- John, a gay Illinois small town cop moves to Los Angeles, hoping to fit into a place more welcoming of his sexuality. He soon discovers the "circuit," where he meets an insecure hustler, who draws John into drug abuse and illicit sex.
- John (Jonathan Wade-Drahos) finds himself regaining consciousness in a public bathroom at The Red Party. As he contemplates his image in the mirror, he flashes back to when he was a small-town Illinois cop, whose captain suggests a move to Los Angeles, in order for John to discover a more sympathetic environment. John packs up his truck, drives cross country, and moves in with his cousin Tad (Daniel Kucan), who's now living with his ex, Gill (Brian Lane Green) and Tad's new boy toy, DJ Julian (Darryl Stephens). Tad is making a documentary about the gay circuit and the party culture, while Julian is a circuit party DJ. Gill invites John to a Hollywood Hills party, where John meets Hector (Andre Khabbazi), a male prostitute, who's battling his personal demons of looks and age. John and Hector form a budding friendship as John experiences a downward spiral into the sex and drug-fueled world of the gay circuit party scene. Will John survive?—trivwhiz
- Dirk Shafer's "Circuit" is an extremely disturbing and powerful film. Everything that one could hate about gay life in America stars in this movie. Jonathan Webster, a college-educated gay man living & working as a police officer in a small Illinois town, realizes that he has no future there, and so moves to Los Angeles. John is muscular, athletic, and stunningly attractive, and soon becomes socially popular in the West Hollywood world where youth & beauty mean everything. He is slowly seduced by the colored lights and glitter into the vacuous world of the circuit party, where young, beautiful gay men waste their lives flailing in a stupor of drugs, alcohol, promiscuous & unsafe sex, and sleazy electronic techno-pop disco music. John's increasing substance abuse eventually erodes his judgment and strains his friendships.

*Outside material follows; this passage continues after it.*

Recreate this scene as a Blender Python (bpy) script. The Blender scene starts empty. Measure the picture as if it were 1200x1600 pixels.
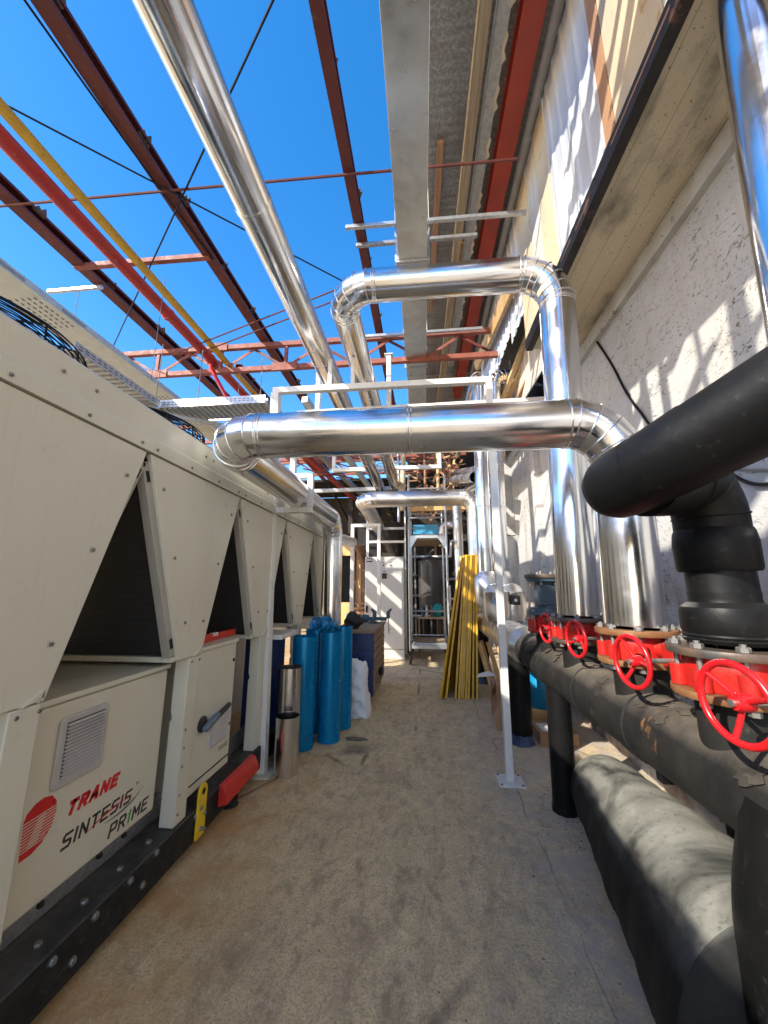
import bpy, bmesh, math, random
from mathutils import Vector as V, Matrix
rnd = random.Random(7)
rad = math.radians
scene = bpy.context.scene
COL = scene.collection

# ------------------------------------------------------------------ materials
class NT:
    def __init__(s, name):
        s.m = bpy.data.materials.new(name); s.m.use_nodes = True
        s.t = s.m.node_tree; s.b = s.t.nodes['Principled BSDF']; s.tc = s.t.nodes.new('ShaderNodeTexCoord')
    def link(s, a, b): s.t.links.new(a, b)
    def co(s, scale=(1, 1, 1), rot=(0, 0, 0)):
        n = s.t.nodes.new('ShaderNodeMapping'); n.inputs['Scale'].default_value = scale; n.inputs['Rotation'].default_value = rot
        s.link(s.tc.outputs['Object'], n.inputs['Vector']); return n.outputs['Vector']
    def noise(s, scale, detail=4, rough=.55, st=(1, 1, 1), dist=0, rot=(0, 0, 0)):
        n = s.t.nodes.new('ShaderNodeTexNoise'); n.inputs['Scale'].default_value = scale; n.inputs['Detail'].default_value = detail
        n.inputs['Roughness'].default_value = rough; n.inputs['Distortion'].default_value = dist
        s.link(s.co(st, rot), n.inputs['Vector']); return n.outputs['Fac']
    def voro(s, scale, feat='F1', st=(1, 1, 1), out='Distance'):
        n = s.t.nodes.new('ShaderNodeTexVoronoi'); n.feature = feat; n.inputs['Scale'].default_value = scale
        s.link(s.co(st), n.inputs['Vector']); return n.outputs[out]
    def wave(s, scale, axis='X', dist=0, prof='SIN'):
        n = s.t.nodes.new('ShaderNodeTexWave'); n.bands_direction = axis; n.wave_profile = prof
        n.inputs['Scale'].default_value = scale; n.inputs['Distortion'].default_value = dist
        s.link(s.co(), n.inputs['Vector']); return n.outputs['Fac']
    def ramp(s, f, a, b, va=0., vb=1.):
        n = s.t.nodes.new('ShaderNodeMapRange'); n.inputs[1].default_value = a; n.inputs[2].default_value = b
        n.inputs[3].default_value = va; n.inputs[4].default_value = vb; s.link(f, n.inputs[0]); return n.outputs[0]
    def mix(s, f, a, b):
        n = s.t.nodes.new('ShaderNodeMix'); n.data_type = 'RGBA'
        for k, v in ((0, f), (6, a), (7, b)):
            if isinstance(v, (tuple, list)): n.inputs[k].default_value = (*v[:3], 1)
            elif isinstance(v, (int, float)): n.inputs[k].default_value = v
            else: s.link(v, n.inputs[k])
        return n.outputs[2]
    def math(s, op, a, b=0.):
        n = s.t.nodes.new('ShaderNodeMath'); n.operation = op; n.use_clamp = False
        for k, v in ((0, a), (1, b)):
            if isinstance(v, (int, float)): n.inputs[k].default_value = v
            else: s.link(v, n.inputs[k])
        return n.outputs[0]
    def up(s):
        g = s.t.nodes.new('ShaderNodeNewGeometry'); x = s.t.nodes.new('ShaderNodeSeparateXYZ'); s.link(g.outputs['Normal'], x.inputs[0]); return x.outputs['Z']
    def pos(s, ax):
        x = s.t.nodes.new('ShaderNodeSeparateXYZ'); s.link(s.tc.outputs['Object'], x.inputs[0]); return x.outputs[ax]
    def bump(s, f, strength=.3, dist=.01):
        n = s.t.nodes.new('ShaderNodeBump'); n.inputs['Strength'].default_value = strength; n.inputs['Distance'].default_value = dist
        s.link(f, n.inputs['Height']); s.link(n.outputs[0], s.b.inputs['Normal'])
    def base(s, c):
        if isinstance(c, tuple): s.b.inputs['Base Color'].default_value = (*c, 1)
        else: s.link(c, s.b.inputs['Base Color'])
    def rough(s, r):
        if isinstance(r, (int, float)): s.b.inputs['Roughness'].default_value = r
        else: s.link(r, s.b.inputs['Roughness'])
    def metal(s, v): s.b.inputs['Metallic'].default_value = v

M = {}
def mat(name, c, c2=None, rough=.5, metal=0., scale=6, lo=.35, hi=.7, bump=0., bscale=60, dust=None, st=(1, 1, 1), rv=.12, spots=None, sscale=30):
    n = NT(name); f = n.noise(scale, 6, .6, st)
    col = n.mix(n.ramp(f, lo, hi), c, c2 or tuple(x * .82 for x in c))
    if spots: col = n.mix(n.ramp(n.noise(sscale, 5, .7), .6, .68), col, spots)
    if dust: col = n.mix(n.math('MULTIPLY', n.ramp(n.up(), .15, .95), n.ramp(n.noise(5, 6, .65), .3, .65)), col, dust)
    n.base(col); n.metal(metal); n.rough(n.ramp(n.noise(scale * 2.3, 4), .3, .7, max(.02, rough - rv), min(1, rough + rv)))
    if bump: n.bump(n.noise(bscale, 4), bump, .004)
    M[name] = n.m
    if 'rubber' in name or name in ('wire black', 'base frame grey'): n.b.inputs['Specular IOR Level'].default_value = .2
    return n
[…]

This movie frankly confronts many issues that gay men won't or can't address: the gay cult of youth worship, body fascism and negative body image, rampant drug & alcohol abuse, the internalized anti-gay bigotry and the concomittant corrosion of self-esteem that fuels the whole ugly mess, and the business people who have a vested interest in making sure that none of it changes.